2022-12-05T03:21:39+00:00

Dusty10

Roar Rookie


Furious agreement, brilliant, love it. :) I'm all for whatever works to improve the state of Aussie rugby, really. I tend to think that the original NRL model of taking one club comp and building on it to make it national (or at least East Coastal) is the way to go, but I also acknowledge that politics will make that extremely difficult. It'd be Brisbane v Sydney, and probably result in a schism that would take a long time to mend. The NSWRL were clearly the dominant competition prior to the ARL, and then the NRL, so the QRL really couldn't mount an argument to form the core of the new comp. It's difficult, because I completely agree with many other comments that have been made lately; it needs to happen, it needs to be successful immediately for financial reasons, it needs strong fan support and 'tribalism' to be successful, and it needs media buy-in.

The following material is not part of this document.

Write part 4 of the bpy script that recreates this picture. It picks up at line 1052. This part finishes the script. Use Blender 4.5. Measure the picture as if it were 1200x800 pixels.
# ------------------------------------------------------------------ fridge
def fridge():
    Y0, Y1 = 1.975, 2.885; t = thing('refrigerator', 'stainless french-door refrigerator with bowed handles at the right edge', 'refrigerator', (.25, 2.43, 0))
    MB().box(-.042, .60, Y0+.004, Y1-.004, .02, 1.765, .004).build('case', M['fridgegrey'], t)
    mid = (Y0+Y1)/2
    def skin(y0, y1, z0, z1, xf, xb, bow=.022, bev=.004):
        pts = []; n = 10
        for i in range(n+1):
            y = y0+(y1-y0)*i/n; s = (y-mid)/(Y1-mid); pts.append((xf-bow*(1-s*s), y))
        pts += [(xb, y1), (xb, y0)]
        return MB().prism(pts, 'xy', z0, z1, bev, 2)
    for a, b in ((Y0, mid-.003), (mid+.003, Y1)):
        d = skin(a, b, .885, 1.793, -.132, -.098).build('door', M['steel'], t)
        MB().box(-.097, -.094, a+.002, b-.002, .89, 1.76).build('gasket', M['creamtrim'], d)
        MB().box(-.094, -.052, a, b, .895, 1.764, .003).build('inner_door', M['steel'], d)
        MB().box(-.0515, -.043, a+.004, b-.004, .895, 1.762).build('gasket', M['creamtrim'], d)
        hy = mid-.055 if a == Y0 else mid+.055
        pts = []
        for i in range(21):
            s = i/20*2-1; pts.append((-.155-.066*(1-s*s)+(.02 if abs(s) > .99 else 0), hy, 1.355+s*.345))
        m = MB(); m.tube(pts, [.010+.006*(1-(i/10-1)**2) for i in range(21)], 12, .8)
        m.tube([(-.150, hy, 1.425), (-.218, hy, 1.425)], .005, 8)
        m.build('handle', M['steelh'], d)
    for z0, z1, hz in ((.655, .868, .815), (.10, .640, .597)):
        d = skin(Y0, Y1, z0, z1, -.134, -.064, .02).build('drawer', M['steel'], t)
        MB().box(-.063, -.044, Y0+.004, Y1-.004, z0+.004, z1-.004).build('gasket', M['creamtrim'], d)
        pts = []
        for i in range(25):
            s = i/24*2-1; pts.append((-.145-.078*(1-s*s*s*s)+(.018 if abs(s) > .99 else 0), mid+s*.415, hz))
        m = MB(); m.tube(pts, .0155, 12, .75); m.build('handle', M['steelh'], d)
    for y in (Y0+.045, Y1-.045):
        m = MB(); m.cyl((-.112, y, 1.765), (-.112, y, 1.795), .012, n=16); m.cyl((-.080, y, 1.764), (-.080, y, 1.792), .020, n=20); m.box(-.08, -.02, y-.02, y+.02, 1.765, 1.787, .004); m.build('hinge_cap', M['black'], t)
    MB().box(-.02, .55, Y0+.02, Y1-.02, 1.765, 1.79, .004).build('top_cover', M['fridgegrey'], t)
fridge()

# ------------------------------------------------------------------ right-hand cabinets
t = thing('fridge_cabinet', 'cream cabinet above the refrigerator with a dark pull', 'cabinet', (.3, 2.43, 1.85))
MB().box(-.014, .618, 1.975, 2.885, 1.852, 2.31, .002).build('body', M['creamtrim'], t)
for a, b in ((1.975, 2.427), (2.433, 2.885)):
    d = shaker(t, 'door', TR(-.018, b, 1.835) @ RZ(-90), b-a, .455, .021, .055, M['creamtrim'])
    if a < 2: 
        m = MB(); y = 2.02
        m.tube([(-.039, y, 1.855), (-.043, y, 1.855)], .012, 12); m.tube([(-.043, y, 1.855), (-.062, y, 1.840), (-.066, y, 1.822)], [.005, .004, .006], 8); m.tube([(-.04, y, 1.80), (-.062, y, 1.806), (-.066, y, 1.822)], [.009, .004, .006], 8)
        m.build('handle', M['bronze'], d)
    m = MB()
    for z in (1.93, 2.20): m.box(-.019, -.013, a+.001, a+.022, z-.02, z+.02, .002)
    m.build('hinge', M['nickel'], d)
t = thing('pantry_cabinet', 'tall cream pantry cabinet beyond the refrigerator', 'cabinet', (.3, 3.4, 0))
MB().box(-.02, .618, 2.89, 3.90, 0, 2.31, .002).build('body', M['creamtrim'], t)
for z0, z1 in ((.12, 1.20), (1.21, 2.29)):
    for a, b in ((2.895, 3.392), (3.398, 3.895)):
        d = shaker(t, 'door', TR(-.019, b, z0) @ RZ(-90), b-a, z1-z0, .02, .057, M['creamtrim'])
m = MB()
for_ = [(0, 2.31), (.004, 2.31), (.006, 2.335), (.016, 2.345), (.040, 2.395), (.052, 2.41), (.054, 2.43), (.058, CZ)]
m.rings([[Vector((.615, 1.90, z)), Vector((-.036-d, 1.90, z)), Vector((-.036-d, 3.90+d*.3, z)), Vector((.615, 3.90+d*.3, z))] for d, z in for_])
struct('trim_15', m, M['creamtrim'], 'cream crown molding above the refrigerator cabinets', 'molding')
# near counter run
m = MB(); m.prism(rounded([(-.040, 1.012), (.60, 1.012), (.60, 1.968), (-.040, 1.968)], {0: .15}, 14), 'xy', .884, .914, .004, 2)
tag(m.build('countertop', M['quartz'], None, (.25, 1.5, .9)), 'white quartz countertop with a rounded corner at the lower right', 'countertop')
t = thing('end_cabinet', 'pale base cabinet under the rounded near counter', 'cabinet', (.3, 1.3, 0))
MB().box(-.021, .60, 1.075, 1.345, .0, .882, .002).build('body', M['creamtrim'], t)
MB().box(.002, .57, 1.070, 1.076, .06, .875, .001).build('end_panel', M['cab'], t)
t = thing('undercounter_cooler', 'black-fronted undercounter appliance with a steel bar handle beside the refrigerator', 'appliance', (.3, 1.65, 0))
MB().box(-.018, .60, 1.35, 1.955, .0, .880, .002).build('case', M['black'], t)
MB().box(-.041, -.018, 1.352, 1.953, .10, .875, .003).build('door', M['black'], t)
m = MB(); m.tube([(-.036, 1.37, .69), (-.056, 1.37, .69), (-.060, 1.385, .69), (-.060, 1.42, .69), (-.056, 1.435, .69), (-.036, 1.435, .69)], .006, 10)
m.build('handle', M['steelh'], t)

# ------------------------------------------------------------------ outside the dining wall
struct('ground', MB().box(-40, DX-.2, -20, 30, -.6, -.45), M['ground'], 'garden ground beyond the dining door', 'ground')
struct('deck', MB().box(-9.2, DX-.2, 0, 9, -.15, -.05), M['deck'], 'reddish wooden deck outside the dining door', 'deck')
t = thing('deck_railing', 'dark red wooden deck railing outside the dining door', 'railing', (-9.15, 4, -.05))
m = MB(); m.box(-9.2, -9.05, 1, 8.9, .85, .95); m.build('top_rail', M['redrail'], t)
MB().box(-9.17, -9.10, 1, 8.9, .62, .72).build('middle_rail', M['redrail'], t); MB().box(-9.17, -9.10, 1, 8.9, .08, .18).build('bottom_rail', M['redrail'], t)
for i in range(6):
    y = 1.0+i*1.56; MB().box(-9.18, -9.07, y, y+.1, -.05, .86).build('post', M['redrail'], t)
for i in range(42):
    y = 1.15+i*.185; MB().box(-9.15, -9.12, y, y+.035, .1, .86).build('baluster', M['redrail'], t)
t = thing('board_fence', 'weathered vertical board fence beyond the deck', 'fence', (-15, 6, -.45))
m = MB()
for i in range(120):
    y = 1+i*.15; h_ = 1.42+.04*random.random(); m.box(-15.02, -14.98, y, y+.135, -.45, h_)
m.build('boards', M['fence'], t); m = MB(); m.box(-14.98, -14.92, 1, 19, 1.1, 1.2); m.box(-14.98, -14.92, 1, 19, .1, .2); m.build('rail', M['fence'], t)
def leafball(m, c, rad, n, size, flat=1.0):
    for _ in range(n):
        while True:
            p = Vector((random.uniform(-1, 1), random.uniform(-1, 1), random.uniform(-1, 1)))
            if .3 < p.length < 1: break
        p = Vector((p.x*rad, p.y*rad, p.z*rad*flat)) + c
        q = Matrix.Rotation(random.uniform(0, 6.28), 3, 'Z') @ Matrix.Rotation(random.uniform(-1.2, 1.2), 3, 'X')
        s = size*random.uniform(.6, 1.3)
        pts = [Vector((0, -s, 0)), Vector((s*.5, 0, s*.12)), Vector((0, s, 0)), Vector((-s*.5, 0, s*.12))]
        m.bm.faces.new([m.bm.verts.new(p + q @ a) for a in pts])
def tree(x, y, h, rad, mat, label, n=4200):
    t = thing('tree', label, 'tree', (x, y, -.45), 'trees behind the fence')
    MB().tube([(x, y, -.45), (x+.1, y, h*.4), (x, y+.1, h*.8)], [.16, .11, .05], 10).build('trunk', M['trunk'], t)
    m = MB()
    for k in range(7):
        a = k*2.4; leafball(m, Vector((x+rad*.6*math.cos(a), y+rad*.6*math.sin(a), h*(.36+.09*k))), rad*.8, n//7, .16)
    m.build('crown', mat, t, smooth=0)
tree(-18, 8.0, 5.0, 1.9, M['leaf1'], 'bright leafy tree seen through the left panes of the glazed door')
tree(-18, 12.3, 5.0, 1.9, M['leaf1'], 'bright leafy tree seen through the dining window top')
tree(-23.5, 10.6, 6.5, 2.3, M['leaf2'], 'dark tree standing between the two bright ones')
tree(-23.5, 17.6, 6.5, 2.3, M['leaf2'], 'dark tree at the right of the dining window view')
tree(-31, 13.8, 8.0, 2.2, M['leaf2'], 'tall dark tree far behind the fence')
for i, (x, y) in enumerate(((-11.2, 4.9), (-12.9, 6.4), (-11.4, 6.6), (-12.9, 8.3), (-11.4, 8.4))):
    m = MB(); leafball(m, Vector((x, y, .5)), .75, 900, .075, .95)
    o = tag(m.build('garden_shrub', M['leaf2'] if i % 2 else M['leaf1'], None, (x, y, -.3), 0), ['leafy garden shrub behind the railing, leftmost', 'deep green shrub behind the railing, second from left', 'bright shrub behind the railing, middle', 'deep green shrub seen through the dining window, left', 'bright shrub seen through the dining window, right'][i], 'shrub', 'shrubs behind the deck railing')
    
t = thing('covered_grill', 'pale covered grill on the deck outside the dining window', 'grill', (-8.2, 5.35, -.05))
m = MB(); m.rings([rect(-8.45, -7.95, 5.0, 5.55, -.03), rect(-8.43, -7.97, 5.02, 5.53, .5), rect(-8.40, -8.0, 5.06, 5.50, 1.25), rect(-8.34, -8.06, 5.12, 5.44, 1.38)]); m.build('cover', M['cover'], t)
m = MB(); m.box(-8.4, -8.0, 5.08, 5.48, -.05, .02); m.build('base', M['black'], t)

The failure of the ARC was related to a lack of identification with the teams, as well as terrible coverage and promotion. That's why I think an existing club comp needs to be the basis, because it's a 'known' quantity with existing good will. Problem is, as noted above, there's so much rivalry and antipathy between the 2 dominant rugby states I don't know if we'll ever get there. Perhaps McLennan's view is the only viable one; just keep building on Super Rugby and basically turn it into a defacto club comp involving NZ and Oz teams.

2022-12-05T02:56:17+00:00

AndyS

Guest


Interesting points, but perhaps putting us in furious agreement. My point was precisely that combining clubs won't work, and NRC teams should be the end result of an integrated development journey from juniors on up. In effect, unrelated to whatever club team they might be playing for, a players NRC team would be the same rep team more or less that they would have been aligned with since they were 13 and progressed up in through the age groups. So in the case of country kids, they might eventually move to Sydney and play club rugby there, but still be aligned with their original rep team when it comes to the multiple sides NSW put out into the national U16/U18/U20 competitions. And then on into the corresponding senior NRC team.